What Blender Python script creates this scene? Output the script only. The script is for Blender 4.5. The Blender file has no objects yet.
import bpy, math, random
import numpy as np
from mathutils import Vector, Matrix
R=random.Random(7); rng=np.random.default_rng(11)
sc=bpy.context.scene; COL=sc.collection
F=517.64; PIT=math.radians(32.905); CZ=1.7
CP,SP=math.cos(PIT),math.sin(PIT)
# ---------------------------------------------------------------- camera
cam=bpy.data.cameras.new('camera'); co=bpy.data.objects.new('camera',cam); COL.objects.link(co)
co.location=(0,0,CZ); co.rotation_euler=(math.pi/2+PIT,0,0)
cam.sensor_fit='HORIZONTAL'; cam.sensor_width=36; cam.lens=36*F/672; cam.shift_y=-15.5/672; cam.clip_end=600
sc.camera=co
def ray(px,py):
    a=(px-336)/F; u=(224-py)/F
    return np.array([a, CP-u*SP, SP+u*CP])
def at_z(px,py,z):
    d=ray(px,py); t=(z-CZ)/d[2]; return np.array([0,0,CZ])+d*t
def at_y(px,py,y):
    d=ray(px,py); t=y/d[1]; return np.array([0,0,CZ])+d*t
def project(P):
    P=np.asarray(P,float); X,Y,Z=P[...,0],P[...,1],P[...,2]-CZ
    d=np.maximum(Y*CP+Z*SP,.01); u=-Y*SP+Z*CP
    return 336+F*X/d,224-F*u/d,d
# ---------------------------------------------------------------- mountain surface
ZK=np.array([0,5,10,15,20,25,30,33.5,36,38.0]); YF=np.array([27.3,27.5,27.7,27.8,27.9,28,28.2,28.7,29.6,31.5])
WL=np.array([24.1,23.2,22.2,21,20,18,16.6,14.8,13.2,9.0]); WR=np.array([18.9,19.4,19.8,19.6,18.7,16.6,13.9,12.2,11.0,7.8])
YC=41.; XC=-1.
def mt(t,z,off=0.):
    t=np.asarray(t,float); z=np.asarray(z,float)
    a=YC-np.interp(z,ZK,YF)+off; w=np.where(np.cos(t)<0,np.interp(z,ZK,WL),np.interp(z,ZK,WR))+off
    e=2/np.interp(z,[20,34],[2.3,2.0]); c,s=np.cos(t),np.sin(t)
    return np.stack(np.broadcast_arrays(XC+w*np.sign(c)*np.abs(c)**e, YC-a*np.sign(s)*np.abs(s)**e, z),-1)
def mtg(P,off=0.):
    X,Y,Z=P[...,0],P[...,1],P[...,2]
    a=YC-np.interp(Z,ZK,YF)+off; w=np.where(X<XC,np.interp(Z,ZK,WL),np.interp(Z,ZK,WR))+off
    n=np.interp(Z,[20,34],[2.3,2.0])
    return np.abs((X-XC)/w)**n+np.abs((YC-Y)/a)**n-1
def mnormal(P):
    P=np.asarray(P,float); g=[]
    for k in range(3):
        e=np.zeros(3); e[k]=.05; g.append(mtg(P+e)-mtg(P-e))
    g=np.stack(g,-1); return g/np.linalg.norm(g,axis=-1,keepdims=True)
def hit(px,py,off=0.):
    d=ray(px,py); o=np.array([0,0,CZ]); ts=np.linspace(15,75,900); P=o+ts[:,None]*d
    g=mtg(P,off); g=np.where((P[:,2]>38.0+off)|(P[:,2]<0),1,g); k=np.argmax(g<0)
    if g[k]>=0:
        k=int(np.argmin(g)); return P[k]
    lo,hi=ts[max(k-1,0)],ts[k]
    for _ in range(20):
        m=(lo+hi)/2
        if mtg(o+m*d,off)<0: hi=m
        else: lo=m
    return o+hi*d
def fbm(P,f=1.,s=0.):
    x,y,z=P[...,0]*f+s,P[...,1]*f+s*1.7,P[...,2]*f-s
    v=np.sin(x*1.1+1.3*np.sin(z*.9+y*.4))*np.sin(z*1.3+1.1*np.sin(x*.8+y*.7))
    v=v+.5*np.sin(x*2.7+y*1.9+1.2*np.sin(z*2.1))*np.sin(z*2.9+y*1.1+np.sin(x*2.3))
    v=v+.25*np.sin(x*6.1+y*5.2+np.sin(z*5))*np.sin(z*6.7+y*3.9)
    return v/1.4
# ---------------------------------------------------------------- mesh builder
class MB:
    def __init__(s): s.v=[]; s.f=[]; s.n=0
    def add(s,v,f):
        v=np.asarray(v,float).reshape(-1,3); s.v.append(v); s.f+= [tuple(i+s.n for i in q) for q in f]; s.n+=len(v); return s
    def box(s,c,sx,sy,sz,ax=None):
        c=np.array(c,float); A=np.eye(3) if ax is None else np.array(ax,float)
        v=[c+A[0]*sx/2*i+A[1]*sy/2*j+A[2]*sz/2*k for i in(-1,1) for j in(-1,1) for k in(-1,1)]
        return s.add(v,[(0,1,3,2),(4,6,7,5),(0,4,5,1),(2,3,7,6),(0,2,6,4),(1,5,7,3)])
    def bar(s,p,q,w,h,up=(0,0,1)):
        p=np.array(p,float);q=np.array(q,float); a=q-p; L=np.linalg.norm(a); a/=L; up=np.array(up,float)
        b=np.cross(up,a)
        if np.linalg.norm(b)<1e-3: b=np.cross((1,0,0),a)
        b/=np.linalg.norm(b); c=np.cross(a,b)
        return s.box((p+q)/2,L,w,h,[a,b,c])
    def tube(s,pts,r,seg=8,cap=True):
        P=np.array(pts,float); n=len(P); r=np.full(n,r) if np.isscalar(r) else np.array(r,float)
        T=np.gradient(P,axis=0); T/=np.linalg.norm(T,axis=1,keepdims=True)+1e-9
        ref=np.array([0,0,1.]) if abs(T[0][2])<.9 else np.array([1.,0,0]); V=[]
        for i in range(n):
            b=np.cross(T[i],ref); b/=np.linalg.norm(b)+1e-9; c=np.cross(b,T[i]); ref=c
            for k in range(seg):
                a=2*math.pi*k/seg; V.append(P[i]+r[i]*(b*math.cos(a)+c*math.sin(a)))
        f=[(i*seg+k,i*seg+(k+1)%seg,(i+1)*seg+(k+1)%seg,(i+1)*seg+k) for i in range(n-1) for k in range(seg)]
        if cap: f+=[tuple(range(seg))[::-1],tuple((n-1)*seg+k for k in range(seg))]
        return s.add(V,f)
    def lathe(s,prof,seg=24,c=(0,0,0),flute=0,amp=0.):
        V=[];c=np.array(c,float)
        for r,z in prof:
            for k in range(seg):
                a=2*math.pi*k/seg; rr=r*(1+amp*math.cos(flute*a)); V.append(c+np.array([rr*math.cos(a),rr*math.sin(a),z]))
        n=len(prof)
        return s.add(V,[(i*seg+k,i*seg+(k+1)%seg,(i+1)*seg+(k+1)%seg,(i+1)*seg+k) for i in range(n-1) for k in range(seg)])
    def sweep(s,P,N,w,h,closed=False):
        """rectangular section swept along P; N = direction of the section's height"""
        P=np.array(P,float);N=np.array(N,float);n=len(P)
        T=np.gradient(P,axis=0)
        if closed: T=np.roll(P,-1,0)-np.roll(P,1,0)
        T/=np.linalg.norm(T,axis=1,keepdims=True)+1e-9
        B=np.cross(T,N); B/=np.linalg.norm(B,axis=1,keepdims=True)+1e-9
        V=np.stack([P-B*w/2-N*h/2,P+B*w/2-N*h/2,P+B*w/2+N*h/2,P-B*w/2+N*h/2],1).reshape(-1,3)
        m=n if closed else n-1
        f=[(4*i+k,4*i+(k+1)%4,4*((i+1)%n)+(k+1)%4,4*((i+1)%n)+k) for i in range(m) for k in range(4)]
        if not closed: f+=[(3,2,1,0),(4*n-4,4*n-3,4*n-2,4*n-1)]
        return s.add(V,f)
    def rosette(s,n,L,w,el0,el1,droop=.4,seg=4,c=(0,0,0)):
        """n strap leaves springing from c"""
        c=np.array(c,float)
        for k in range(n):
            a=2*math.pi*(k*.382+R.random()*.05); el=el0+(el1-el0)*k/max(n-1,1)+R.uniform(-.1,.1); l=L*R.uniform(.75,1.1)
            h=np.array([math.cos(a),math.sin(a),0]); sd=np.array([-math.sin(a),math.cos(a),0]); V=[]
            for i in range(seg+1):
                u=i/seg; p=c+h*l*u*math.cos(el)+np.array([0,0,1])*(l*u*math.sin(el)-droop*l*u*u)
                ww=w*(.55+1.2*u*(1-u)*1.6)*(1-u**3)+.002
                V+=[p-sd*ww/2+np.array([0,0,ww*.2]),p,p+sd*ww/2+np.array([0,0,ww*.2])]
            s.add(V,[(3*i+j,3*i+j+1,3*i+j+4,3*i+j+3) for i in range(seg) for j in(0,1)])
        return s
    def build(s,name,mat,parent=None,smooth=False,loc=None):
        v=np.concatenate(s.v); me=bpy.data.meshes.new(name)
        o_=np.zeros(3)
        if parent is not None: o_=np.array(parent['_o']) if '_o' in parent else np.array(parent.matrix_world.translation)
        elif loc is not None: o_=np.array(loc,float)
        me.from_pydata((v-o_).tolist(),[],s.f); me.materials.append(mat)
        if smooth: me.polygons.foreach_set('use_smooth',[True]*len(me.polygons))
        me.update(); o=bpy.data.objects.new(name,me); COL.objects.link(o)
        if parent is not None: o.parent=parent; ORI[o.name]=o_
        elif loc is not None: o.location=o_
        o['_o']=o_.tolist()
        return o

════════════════

Return all lines of the material above in which the word "objects" occurs.

What Blender Python script creates this scene? Output the script only. The script is for Blender 4.5. The Blender file has no objects yet.
cam=bpy.data.cameras.new('camera'); co=bpy.data.objects.new('camera',cam); COL.objects.link(co)
        me.update(); o=bpy.data.objects.new(name,me); COL.objects.link(o)